I came to high-school teaching after doing science at the graduate level. I usually have a good grasp of the material, but I have had to learn all the child psychology and pedagogy from scratch. As such, I’ve taken many education professional development classes.

I love science, but I sort of hate education classes. Something about the way a teacher is talked to riles me. Not only that, but sometimes other teachers get on my nerves. I suppose its not politic to say, but often listening to how high-school science teachers talk makes me mad.

I see teachers who are timid and afraid to teach; not simply because they don’t understand all the material, but because they don’t believe what they are saying. It doesn’t just make me sad, it disturbs me greatly.

When I went back to teach in high-school, I found out something that I should have known, but did not remember. That most teachers were the good students in school. The ones who knew what the teacher wanted them to do and say. They knew how to pass a class. How to take a test.
And as I sat in the room with the other teachers, I could imagine how some of them got there.  In college, they probably just learned what they had to say to get by. They learned to spout back the words of the teacher. They were never really convinced that science was true. They thought, and probably still think, that science is just a matter of opinion.

But I believe in the natural world. I believe that the world has rules and man can understand them. In fact, I believe that understanding the world is one of the great purposes of man.
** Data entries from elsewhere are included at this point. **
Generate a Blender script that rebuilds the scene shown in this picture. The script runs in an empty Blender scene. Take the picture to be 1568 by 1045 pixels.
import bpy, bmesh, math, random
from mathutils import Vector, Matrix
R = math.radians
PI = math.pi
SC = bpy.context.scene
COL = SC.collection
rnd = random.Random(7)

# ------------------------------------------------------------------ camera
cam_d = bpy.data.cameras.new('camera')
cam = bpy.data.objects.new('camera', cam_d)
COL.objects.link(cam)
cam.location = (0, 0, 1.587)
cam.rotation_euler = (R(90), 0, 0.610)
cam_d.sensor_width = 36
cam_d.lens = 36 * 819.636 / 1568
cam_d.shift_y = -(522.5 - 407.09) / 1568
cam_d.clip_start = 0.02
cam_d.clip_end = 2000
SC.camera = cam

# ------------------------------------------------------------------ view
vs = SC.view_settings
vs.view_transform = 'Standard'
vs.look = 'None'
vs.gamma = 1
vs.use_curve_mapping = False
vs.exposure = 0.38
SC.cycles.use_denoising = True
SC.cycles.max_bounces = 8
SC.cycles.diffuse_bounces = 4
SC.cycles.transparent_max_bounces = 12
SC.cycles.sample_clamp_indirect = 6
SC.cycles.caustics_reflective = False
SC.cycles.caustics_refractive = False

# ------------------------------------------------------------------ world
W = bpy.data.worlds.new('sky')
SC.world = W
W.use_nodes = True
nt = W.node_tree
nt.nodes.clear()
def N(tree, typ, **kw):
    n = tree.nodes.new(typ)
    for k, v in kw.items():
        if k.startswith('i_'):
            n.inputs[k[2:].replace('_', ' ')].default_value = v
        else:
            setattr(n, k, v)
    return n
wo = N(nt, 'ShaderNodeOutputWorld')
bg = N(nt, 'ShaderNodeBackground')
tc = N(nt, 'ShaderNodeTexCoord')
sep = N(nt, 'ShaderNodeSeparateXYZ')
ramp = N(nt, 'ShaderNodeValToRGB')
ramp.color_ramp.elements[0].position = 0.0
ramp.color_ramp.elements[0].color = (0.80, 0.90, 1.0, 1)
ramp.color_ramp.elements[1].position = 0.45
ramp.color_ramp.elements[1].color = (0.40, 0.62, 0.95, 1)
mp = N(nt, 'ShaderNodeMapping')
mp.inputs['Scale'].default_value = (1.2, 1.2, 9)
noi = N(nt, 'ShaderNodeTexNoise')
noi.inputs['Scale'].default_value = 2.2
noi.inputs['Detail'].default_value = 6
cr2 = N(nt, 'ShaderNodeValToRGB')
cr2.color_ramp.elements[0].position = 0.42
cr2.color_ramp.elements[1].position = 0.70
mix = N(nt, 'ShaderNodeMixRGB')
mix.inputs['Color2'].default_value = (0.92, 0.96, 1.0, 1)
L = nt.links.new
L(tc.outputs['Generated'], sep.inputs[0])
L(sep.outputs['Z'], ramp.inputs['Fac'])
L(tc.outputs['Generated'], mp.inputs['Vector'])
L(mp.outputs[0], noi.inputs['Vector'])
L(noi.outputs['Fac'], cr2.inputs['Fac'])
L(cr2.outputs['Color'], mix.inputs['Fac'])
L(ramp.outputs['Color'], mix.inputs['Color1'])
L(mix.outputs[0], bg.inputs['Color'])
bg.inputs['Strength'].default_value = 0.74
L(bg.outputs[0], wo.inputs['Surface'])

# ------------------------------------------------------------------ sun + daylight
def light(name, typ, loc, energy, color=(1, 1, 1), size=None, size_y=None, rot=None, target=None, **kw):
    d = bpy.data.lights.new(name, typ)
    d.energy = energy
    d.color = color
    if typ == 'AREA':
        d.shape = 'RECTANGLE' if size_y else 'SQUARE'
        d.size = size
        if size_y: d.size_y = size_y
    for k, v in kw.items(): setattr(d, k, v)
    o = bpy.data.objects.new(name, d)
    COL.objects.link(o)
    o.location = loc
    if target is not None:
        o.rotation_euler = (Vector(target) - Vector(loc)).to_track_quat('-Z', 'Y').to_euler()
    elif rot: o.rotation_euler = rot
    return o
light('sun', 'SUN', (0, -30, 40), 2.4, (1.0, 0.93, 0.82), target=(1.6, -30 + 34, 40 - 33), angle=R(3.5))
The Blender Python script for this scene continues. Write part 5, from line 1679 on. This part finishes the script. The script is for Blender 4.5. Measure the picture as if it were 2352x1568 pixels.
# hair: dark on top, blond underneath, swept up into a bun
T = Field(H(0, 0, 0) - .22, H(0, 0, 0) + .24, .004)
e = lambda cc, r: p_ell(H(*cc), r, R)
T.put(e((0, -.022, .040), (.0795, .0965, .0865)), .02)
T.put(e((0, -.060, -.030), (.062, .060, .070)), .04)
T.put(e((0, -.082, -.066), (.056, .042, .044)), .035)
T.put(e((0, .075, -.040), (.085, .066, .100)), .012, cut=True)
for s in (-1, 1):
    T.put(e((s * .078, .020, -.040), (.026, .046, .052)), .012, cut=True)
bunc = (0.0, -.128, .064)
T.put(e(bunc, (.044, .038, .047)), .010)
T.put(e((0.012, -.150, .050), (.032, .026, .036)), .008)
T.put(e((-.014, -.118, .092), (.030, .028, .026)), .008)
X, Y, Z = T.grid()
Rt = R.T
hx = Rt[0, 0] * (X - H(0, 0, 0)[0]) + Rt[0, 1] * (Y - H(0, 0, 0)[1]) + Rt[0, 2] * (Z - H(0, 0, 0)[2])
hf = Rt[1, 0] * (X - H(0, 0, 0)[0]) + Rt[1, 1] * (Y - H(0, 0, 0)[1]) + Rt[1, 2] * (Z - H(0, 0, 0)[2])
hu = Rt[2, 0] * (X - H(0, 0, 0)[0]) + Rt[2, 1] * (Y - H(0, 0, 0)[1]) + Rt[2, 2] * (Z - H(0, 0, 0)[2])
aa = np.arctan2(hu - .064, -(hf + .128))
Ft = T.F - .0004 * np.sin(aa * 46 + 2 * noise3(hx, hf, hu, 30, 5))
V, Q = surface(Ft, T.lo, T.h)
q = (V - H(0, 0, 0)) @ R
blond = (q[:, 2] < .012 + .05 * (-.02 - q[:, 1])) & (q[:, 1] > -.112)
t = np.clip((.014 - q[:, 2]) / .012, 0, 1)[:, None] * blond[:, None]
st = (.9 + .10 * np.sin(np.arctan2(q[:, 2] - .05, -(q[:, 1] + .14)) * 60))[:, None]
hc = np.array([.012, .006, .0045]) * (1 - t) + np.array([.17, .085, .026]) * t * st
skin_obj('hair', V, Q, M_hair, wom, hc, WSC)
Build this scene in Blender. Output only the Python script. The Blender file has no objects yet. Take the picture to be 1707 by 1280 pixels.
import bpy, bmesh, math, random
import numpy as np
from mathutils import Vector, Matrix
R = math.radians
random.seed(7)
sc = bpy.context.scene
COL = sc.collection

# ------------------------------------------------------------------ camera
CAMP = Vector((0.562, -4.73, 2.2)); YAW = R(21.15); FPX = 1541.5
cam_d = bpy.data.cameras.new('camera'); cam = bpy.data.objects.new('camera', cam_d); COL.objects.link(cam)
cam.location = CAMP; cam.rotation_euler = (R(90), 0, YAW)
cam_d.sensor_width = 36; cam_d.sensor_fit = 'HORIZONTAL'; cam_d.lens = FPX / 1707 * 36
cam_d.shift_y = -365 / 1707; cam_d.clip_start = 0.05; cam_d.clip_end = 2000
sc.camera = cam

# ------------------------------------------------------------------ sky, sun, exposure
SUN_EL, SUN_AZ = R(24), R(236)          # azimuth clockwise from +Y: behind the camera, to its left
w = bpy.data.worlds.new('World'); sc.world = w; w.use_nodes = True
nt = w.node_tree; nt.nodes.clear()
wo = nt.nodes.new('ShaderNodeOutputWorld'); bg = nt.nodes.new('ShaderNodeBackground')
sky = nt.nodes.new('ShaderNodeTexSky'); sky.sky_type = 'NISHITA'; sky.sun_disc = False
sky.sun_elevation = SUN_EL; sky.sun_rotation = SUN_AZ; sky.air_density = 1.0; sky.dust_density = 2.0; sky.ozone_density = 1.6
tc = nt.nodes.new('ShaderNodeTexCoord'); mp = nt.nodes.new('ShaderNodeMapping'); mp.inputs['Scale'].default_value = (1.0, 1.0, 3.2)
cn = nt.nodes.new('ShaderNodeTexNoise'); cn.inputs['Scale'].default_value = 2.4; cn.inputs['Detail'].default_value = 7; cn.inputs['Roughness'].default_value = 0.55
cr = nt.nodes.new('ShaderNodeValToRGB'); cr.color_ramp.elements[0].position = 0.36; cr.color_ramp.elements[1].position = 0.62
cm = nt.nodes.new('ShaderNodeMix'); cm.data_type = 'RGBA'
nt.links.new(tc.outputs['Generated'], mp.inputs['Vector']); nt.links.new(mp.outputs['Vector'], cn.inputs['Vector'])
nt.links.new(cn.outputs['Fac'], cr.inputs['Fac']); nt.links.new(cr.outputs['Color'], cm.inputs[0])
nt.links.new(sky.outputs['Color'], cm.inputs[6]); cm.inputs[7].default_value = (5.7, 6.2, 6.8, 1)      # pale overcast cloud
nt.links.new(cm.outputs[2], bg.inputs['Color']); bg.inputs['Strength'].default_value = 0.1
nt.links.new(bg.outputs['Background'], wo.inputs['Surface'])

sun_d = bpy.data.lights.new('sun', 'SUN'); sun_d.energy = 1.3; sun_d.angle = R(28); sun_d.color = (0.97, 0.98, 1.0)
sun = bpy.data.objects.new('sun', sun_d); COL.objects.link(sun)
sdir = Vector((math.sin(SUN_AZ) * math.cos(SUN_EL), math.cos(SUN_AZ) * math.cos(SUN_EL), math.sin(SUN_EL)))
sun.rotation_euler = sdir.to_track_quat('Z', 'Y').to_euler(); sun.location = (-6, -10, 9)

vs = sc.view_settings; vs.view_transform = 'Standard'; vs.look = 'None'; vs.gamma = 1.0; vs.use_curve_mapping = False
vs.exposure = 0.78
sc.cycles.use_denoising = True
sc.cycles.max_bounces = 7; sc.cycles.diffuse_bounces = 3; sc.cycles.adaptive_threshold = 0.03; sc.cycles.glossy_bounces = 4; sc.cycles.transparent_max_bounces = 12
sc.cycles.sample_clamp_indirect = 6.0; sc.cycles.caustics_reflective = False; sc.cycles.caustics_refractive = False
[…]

Science should not be taught as a series of rules or facts. Science is a process. It is a technique for finding out about the world. Using the scientific process we come closer and closer to the truth. We whittle away at our beliefs until we find something close to what is.

And yet how do we teach science?

We dogmatically insist that there is only one way to solve a problem or describe the world.  We get students to memorize facts and don’t show them where those facts come from or how they could derive them themselves.  We use our position as teacher to demonstrate our power over the students rather than demonstrating to the students how science gives them power over the world. We bore students with inflexible curricula that does not reflect their needs or interests.
I lose heart when I am told that the stakes of testing are so high that we don’t have time to teach things that are relevant to our students lives, but are not on the test and therefore are not as important.

I lose heart when I am encouraged to teach certain theories poorly because some people object to the effect that these truths will have on their children.

The truth is the truth. The world is the world. Science works!
We won’t be successful as science teachers unless our students leave school believing that fact.